[start]

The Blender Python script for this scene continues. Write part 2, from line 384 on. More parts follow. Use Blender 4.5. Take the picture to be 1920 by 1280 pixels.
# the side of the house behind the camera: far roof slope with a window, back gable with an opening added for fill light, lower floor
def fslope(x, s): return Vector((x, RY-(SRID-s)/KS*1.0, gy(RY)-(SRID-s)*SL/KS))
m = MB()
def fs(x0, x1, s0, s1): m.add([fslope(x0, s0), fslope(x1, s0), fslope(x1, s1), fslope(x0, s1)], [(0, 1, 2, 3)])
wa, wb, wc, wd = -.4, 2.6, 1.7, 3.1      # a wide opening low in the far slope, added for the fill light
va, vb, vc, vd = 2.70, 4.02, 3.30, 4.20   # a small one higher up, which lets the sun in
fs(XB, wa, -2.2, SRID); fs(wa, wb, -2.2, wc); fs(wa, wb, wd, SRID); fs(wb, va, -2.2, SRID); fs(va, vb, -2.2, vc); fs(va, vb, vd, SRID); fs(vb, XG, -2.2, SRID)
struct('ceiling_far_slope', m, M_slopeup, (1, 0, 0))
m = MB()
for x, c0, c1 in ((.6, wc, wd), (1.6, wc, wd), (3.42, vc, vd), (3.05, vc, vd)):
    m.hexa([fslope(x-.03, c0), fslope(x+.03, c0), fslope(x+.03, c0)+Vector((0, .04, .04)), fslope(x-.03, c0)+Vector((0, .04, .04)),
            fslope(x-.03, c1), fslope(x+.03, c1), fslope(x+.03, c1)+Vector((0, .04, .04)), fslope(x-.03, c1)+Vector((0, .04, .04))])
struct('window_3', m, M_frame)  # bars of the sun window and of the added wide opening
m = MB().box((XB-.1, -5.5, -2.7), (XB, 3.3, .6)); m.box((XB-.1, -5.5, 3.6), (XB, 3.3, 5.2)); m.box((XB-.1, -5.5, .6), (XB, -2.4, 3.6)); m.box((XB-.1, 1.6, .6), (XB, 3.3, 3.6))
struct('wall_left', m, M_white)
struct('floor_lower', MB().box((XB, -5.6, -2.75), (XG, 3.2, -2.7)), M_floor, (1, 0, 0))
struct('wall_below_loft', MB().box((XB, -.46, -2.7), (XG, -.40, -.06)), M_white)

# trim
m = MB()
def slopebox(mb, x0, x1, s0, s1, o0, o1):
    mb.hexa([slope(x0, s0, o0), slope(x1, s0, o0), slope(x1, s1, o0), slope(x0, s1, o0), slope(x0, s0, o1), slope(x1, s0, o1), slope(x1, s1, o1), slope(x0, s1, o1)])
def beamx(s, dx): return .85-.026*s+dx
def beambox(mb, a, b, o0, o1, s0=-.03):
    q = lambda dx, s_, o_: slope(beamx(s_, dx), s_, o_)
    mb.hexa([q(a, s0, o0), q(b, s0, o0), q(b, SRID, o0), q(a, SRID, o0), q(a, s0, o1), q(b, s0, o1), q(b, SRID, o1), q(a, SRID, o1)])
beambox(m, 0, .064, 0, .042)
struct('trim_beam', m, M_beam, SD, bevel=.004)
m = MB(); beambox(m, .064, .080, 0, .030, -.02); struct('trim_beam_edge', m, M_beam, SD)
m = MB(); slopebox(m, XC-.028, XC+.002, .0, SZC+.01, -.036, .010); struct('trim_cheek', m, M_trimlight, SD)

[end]

*Work to be completed:*
Retype the listing exactly, in full.

*Response to this task:*
The Blender Python script for this scene continues. Write part 2, from line 384 on. More parts follow. Use Blender 4.5. Take the picture to be 1920 by 1280 pixels.
# the side of the house behind the camera: far roof slope with a window, back gable with an opening added for fill light, lower floor
def fslope(x, s): return Vector((x, RY-(SRID-s)/KS*1.0, gy(RY)-(SRID-s)*SL/KS))
m = MB()
def fs(x0, x1, s0, s1): m.add([fslope(x0, s0), fslope(x1, s0), fslope(x1, s1), fslope(x0, s1)], [(0, 1, 2, 3)])
wa, wb, wc, wd = -.4, 2.6, 1.7, 3.1      # a wide opening low in the far slope, added for the fill light
va, vb, vc, vd = 2.70, 4.02, 3.30, 4.20   # a small one higher up, which lets the sun in
fs(XB, wa, -2.2, SRID); fs(wa, wb, -2.2, wc); fs(wa, wb, wd, SRID); fs(wb, va, -2.2, SRID); fs(va, vb, -2.2, vc); fs(va, vb, vd, SRID); fs(vb, XG, -2.2, SRID)
struct('ceiling_far_slope', m, M_slopeup, (1, 0, 0))
m = MB()
for x, c0, c1 in ((.6, wc, wd), (1.6, wc, wd), (3.42, vc, vd), (3.05, vc, vd)):
    m.hexa([fslope(x-.03, c0), fslope(x+.03, c0), fslope(x+.03, c0)+Vector((0, .04, .04)), fslope(x-.03, c0)+Vector((0, .04, .04)),
            fslope(x-.03, c1), fslope(x+.03, c1), fslope(x+.03, c1)+Vector((0, .04, .04)), fslope(x-.03, c1)+Vector((0, .04, .04))])
struct('window_3', m, M_frame)  # bars of the sun window and of the added wide opening
m = MB().box((XB-.1, -5.5, -2.7), (XB, 3.3, .6)); m.box((XB-.1, -5.5, 3.6), (XB, 3.3, 5.2)); m.box((XB-.1, -5.5, .6), (XB, -2.4, 3.6)); m.box((XB-.1, 1.6, .6), (XB, 3.3, 3.6))
struct('wall_left', m, M_white)
struct('floor_lower', MB().box((XB, -5.6, -2.75), (XG, 3.2, -2.7)), M_floor, (1, 0, 0))
struct('wall_below_loft', MB().box((XB, -.46, -2.7), (XG, -.40, -.06)), M_white)

# trim
m = MB()
def slopebox(mb, x0, x1, s0, s1, o0, o1):
    mb.hexa([slope(x0, s0, o0), slope(x1, s0, o0), slope(x1, s1, o0), slope(x0, s1, o0), slope(x0, s0, o1), slope(x1, s0, o1), slope(x1, s1, o1), slope(x0, s1, o1)])
def beamx(s, dx): return .85-.026*s+dx
def beambox(mb, a, b, o0, o1, s0=-.03):
    q = lambda dx, s_, o_: slope(beamx(s_, dx), s_, o_)
    mb.hexa([q(a, s0, o0), q(b, s0, o0), q(b, SRID, o0), q(a, SRID, o0), q(a, s0, o1), q(b, s0, o1), q(b, SRID, o1), q(a, SRID, o1)])
beambox(m, 0, .064, 0, .042)
struct('trim_beam', m, M_beam, SD, bevel=.004)
m = MB(); beambox(m, .064, .080, 0, .030, -.02); struct('trim_beam_edge', m, M_beam, SD)
m = MB(); slopebox(m, XC-.028, XC+.002, .0, SZC+.01, -.036, .010); struct('trim_cheek', m, M_trimlight, SD)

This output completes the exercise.